Busquemos, hagámonos el favor, esa relación dhármica —Googlea— que nos haga crecer, que realce nuestras virtudes, que no recrimine nuestras carencias, que vaya al compás de nuestros estándares, para que no nos queden historias de terror, malos auras o auras tiñosas espirituales que nos ensucien el karma y nos dejen como a la Llorente-llorona de esta novela, que siguiendo su gentilicio y mi melomanía, parece encarnar la parte de la letra de El Rey, esa ranchera tan famosa, que dice: «Una piedra en el camino, me dijo que mi destino era llorar y llorar…», perdonen, pero no hay necesidad de pasarse la existencia colgados de un trauma, y sí, al final, Aura no es más que la historia de un amor horrorizado por los asuntos pendientes.
Sobre Carlos Fuentes
Ya que estamos tan esotéricos, empiezo diciendo que fue de signo Escorpio, y los que hemos leído un poco de esos temas sabemos que ese signo es bien espiritual, de hecho, miren esta novela que hoy nos ocupa.

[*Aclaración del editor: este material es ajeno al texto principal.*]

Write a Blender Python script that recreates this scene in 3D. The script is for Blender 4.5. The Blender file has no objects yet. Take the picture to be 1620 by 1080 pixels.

Fuentes nació en Panamá pero se le reconoce como mexicano, fue uno de los exponentes del boom latinoamericano, escritor, diplomático, ganador de premios importantes como el “Rómulo Gallegos”, el “Cervantes”, el “Príncipe de Asturias”, así como distinguido con honores del tipo Gran Oficial de La Legión de Honor, Caballero Gran Cruz de la Orden de Isabel La Católica, Miembro Honorario de la Academia Mexicana de la Lengua, honoris causa… Solo le faltó el Nobel, aunque fue un favorito para esa distinción, y ante lo cual dijo: «Cuando se lo dieron a García Márquez me lo dieron a mí, a mi generación, a la novela latinoamericana que nosotros representamos en un momento dado. De manera que yo me doy por premiado.»
Por lo pronto dejo el “copia y pega” —que igual se pega en la mente—, para exhortarlos a buscar más obras de este gran literato, este artista de las letras que no por gusto es un clásico de la lengua en nuestro idioma, que es una maravilla.